- MATERIAL:
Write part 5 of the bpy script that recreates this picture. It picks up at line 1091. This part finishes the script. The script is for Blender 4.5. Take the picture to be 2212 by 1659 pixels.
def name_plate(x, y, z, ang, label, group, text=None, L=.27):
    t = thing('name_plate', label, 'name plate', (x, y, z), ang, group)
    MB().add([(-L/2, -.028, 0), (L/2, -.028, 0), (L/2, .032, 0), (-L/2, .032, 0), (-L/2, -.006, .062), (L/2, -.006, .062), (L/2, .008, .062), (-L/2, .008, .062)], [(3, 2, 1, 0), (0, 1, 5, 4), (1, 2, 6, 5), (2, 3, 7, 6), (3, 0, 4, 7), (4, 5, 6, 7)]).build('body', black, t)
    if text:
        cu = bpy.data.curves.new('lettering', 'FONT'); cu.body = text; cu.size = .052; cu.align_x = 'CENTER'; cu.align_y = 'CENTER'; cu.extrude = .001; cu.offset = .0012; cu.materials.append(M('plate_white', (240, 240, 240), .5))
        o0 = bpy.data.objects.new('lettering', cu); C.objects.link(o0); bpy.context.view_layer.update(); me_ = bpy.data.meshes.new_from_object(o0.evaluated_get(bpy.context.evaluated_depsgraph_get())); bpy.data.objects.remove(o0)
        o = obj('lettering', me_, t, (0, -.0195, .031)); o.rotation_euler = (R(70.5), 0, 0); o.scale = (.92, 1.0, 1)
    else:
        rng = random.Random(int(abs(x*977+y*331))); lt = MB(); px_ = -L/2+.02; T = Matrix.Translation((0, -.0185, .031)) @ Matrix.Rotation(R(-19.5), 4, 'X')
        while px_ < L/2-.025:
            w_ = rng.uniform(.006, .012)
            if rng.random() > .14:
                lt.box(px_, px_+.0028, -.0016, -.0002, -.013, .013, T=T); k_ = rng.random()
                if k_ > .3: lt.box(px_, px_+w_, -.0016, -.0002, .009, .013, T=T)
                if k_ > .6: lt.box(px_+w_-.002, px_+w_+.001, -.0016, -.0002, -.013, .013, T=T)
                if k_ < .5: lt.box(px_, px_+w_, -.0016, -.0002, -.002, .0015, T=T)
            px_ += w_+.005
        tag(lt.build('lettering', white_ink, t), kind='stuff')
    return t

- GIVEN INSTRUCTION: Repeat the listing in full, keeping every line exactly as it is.

- ANSWER:
Write part 5 of the bpy script that recreates this picture. It picks up at line 1091. This part finishes the script. The script is for Blender 4.5. Take the picture to be 2212 by 1659 pixels.
def name_plate(x, y, z, ang, label, group, text=None, L=.27):
    t = thing('name_plate', label, 'name plate', (x, y, z), ang, group)
    MB().add([(-L/2, -.028, 0), (L/2, -.028, 0), (L/2, .032, 0), (-L/2, .032, 0), (-L/2, -.006, .062), (L/2, -.006, .062), (L/2, .008, .062), (-L/2, .008, .062)], [(3, 2, 1, 0), (0, 1, 5, 4), (1, 2, 6, 5), (2, 3, 7, 6), (3, 0, 4, 7), (4, 5, 6, 7)]).build('body', black, t)
    if text:
        cu = bpy.data.curves.new('lettering', 'FONT'); cu.body = text; cu.size = .052; cu.align_x = 'CENTER'; cu.align_y = 'CENTER'; cu.extrude = .001; cu.offset = .0012; cu.materials.append(M('plate_white', (240, 240, 240), .5))
        o0 = bpy.data.objects.new('lettering', cu); C.objects.link(o0); bpy.context.view_layer.update(); me_ = bpy.data.meshes.new_from_object(o0.evaluated_get(bpy.context.evaluated_depsgraph_get())); bpy.data.objects.remove(o0)
        o = obj('lettering', me_, t, (0, -.0195, .031)); o.rotation_euler = (R(70.5), 0, 0); o.scale = (.92, 1.0, 1)
    else:
        rng = random.Random(int(abs(x*977+y*331))); lt = MB(); px_ = -L/2+.02; T = Matrix.Translation((0, -.0185, .031)) @ Matrix.Rotation(R(-19.5), 4, 'X')
        while px_ < L/2-.025:
            w_ = rng.uniform(.006, .012)
            if rng.random() > .14:
                lt.box(px_, px_+.0028, -.0016, -.0002, -.013, .013, T=T); k_ = rng.random()
                if k_ > .3: lt.box(px_, px_+w_, -.0016, -.0002, .009, .013, T=T)
                if k_ > .6: lt.box(px_+w_-.002, px_+w_+.001, -.0016, -.0002, -.013, .013, T=T)
                if k_ < .5: lt.box(px_, px_+w_, -.0016, -.0002, -.002, .0015, T=T)
            px_ += w_+.005
        tag(lt.build('lettering', white_ink, t), kind='stuff')
    return t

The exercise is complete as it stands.